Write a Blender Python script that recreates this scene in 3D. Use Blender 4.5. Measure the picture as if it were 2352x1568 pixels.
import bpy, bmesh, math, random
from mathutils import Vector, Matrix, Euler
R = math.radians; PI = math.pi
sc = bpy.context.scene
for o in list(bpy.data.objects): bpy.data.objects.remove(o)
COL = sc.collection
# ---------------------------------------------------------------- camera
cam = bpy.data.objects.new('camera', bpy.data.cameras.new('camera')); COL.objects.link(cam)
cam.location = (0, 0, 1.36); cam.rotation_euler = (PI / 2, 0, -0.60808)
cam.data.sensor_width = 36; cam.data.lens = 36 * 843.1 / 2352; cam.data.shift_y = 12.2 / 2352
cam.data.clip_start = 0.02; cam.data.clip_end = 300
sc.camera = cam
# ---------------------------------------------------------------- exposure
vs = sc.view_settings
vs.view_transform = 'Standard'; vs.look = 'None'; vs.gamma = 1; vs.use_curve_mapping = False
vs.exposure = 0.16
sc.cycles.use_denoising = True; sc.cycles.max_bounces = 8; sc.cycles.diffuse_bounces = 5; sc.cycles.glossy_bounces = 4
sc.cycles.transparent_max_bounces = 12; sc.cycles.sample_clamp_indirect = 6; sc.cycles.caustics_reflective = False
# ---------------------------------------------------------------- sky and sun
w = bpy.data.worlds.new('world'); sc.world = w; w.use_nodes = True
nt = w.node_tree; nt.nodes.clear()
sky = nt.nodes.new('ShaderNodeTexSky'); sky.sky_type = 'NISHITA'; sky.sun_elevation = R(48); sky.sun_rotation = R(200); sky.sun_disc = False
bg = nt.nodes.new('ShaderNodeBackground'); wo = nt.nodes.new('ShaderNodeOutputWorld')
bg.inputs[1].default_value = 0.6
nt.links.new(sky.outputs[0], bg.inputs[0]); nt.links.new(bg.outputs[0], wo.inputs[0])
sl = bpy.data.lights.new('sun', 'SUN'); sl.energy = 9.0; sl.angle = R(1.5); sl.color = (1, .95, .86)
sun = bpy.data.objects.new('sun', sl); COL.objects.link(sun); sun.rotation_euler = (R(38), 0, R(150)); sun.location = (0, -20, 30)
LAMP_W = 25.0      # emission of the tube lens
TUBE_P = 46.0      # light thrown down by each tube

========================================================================

> [What to work on] Please restate the whole listing word for word.

> [Answer to this task]
Write a Blender Python script that recreates this scene in 3D. Use Blender 4.5. Measure the picture as if it were 2352x1568 pixels.
import bpy, bmesh, math, random
from mathutils import Vector, Matrix, Euler
R = math.radians; PI = math.pi
sc = bpy.context.scene
for o in list(bpy.data.objects): bpy.data.objects.remove(o)
COL = sc.collection
# ---------------------------------------------------------------- camera
cam = bpy.data.objects.new('camera', bpy.data.cameras.new('camera')); COL.objects.link(cam)
cam.location = (0, 0, 1.36); cam.rotation_euler = (PI / 2, 0, -0.60808)
cam.data.sensor_width = 36; cam.data.lens = 36 * 843.1 / 2352; cam.data.shift_y = 12.2 / 2352
cam.data.clip_start = 0.02; cam.data.clip_end = 300
sc.camera = cam
# ---------------------------------------------------------------- exposure
vs = sc.view_settings
vs.view_transform = 'Standard'; vs.look = 'None'; vs.gamma = 1; vs.use_curve_mapping = False
vs.exposure = 0.16
sc.cycles.use_denoising = True; sc.cycles.max_bounces = 8; sc.cycles.diffuse_bounces = 5; sc.cycles.glossy_bounces = 4
sc.cycles.transparent_max_bounces = 12; sc.cycles.sample_clamp_indirect = 6; sc.cycles.caustics_reflective = False
# ---------------------------------------------------------------- sky and sun
w = bpy.data.worlds.new('world'); sc.world = w; w.use_nodes = True
nt = w.node_tree; nt.nodes.clear()
sky = nt.nodes.new('ShaderNodeTexSky'); sky.sky_type = 'NISHITA'; sky.sun_elevation = R(48); sky.sun_rotation = R(200); sky.sun_disc = False
bg = nt.nodes.new('ShaderNodeBackground'); wo = nt.nodes.new('ShaderNodeOutputWorld')
bg.inputs[1].default_value = 0.6
nt.links.new(sky.outputs[0], bg.inputs[0]); nt.links.new(bg.outputs[0], wo.inputs[0])
sl = bpy.data.lights.new('sun', 'SUN'); sl.energy = 9.0; sl.angle = R(1.5); sl.color = (1, .95, .86)
sun = bpy.data.objects.new('sun', sl); COL.objects.link(sun); sun.rotation_euler = (R(38), 0, R(150)); sun.location = (0, -20, 30)
LAMP_W = 25.0      # emission of the tube lens
TUBE_P = 46.0      # light thrown down by each tube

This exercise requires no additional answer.